I call it insanity because the past should stay there and letting it surface into my present is nutty.
Sure the people and experiences from before have morphed you into the person you are today.
And it's upsetting when a member from the negative-hurt-me-beyond-words club creeps back in.
It always comes out of nowhere too. I'll be happily strolling along and WHAMO! I get sucker punched with a peripheral forearm shiver.
We all have those people. The ones who lied to us over and over again, and nearly convinced us of their lies.
Those who have used our weaknesses against us. Convinced us we were worthless, useless mere puppets in their narcissicistic plays.
Users, only around when it benefitted them or their schedules.
As healthy as I feel today, having left all that garbage behind me, there are days a piece of litter makes it way back onto my lawn.
My initial response is usually physical. Anxiety sets in and my body feels as if a fire is ripping through it.
For example, I once had a man tell me he was hit with a "thunder bolt" that I was "the one" that there was "no other" Of course those words felt good to hear. I was desperate for such words having never truly heard such sentiments.
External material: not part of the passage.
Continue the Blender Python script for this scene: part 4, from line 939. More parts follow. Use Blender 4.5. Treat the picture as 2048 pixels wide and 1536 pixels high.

Did I mention this man would say such things then return home to his wife?
Or the guy I fell hard for in college. It took me months to recover when he didn't reciprocate my feelings. I bumped into him years later, and he suddenly "needed" me for "deep conversations" because his wife wasn't able to support him emotionally.
It doesn't feel good when people toy with your heart, your emotions. I get people grow apart, and sometimes you can't control who you fall in love with or out of love with.
But to try and have your cake and eat it too, only to mess with someone else's sincere intentions is pretty crappy.
Then there's the guy who cheated on me, friend who stabbed me in the back, or the co-worker who took credit for my hard work, the list goes on and on.
So every now and then I'll receive an uncomfortable reminder of just how rotten, selfish and insensitive people can be.
What I've come to realize though is, I'm not alone in being hurt. Everyone is hurt by someone at some point in their lives. It's not some exclusive club that only I belong to.
So I put my big girl underpants on and move forward, reminding myself that if I hadn't been mistreated by so many, it wouldn't have brought me to my present. And where I currently stand is a pretty great place to be.
I have two amazing children, who are kind, thoughtful and sensitive. Sure they can be exhausting at times, but I am grateful to have them in my life. They are my ultimate loves.
I have also started to trim my circle, so only those with the best intentions are allowed.
And more recently I have finally found someone who respects me, likes me, heck even loves me and that feels pretty great too. If I had stayed with any of those yahoos I would never have been given the opportunity to be with someone who supports me, appreciates me for exactly who I am and as dorky as it all sounds, makes me strive to be a better human being.
I have to remember when echoes from the past try to make a reappearance, it's okay to put them back on the shelf in my attic of memories and let them continue to collect dust.